Mozambique: Mozambican Growth Remains Robust - IMF

Maputo — The International Monetary Fund (IMF) considers that the growth of the Mozambican economy remained strong in 2013, recovering quickly from the floods that occurred at the beginning of the year.

Addressing a Maputo press conference on Thursday, the IMF Resident Representative in the country, Alex Segura, said that was the assessment of the IMF team carrying out the first review of the three year Policy Support Instrument (PSI) approved in June 2013.

The IMF claims that the PSI is an instrument which “supports low-income countries that do not want—or need—Fund financial assistance but seek to consolidate their economic performance with IMF monitoring and support”.

“It is now known that the GDP of Mozambique grew by 7.1 per cent in 2013”, said Segura. “That's a very high level of growth, one of the highest in sub-Saharan Africa”.

He noted that inflation remained “relatively stable”. Over the year the average 12 monthly inflation rate was 4.2 per cent, below the government's medium term target of 5.6 per cent.

Segura added that tax collection also beat the government's targets - mainly due to the capital gains tax paid on transactions involving shareholdings in the Rovuma Basin, where massive deposits of natural gas have been found. These one-off payments amounted to 624 million US dollars in 2013, which is four per cent of GDP. But even without capital gains tax, revenue collection was “satisfactory”, said Segura.

Despite the government's guarantees for the 850 million dollar bond issue by the Mozambican Tuna Company (EMATUM), public indebtedness on commercial terms remains below the limit fixed in the government's programme with the IMF.

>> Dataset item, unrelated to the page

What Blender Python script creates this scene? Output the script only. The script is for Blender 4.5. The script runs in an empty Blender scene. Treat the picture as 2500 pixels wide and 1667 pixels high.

Segura said there had been “progress in structural reforms, particularly in the management of public finance, banking supervision and the payments system of the central bank”.

But there had also been delays in some of these reforms. “The Integrated Investment Plan was not approved on time”, said Segura.

“It is lacking in specifics, linkages with the state budget and a debt sustainability analysis”.

He believed that perspectives for the immediate and the medium terms remain strong “based mainly on coal exports and on investments in the natural gas industry”.

Segura forecast an acceleration in the growth rate to 8.3 per cent, based not only on mineral resources, but on a strong recovery in agriculture. Over the next five years he expected growth to continue at a rate of around eight per cent a year “sustained by the continual increase in coal production and exports, the construction of the natural gas liquefaction plant, and vigorous growth in transport, communications and construction.

Public expenditure is set to increase sharply in 2014, rising from last year's figure of 36.3 per cent of GDP to 40 per cent. Segura said this would result from using the capital gains tax collected in 2013 (which he suggested would help finance the October general elections), and from the inclusion in the state budget of the non-commercial operations of EMATUM.

Risks over the short and medium term, Segura said, included the impact of climate change, fluctuating international commodity prices, and a potential reduction in foreign aid.

Domestic risks included possible delays in the improvements in the railways and ports so essential for the logistics of coal exports, and in expanding the electricity grid.

As for the insecurity arising from clashes, mostly in the central province of Sofala, between gunmen of the former rebel movement Renamo and the Mozambican defence and security forces, Segura brushed it aside as not forming part of the IMF's projections.

“Our projections and analyses are based on a system of political and social stability. That is our base scenario”, he said.

But he recognised that insecurity could lead to problems in the supply of goods and services, leaded to “localized price rises”. It was therefore necessary “to avoid this type of situation which can have a negative effect on the people affected”.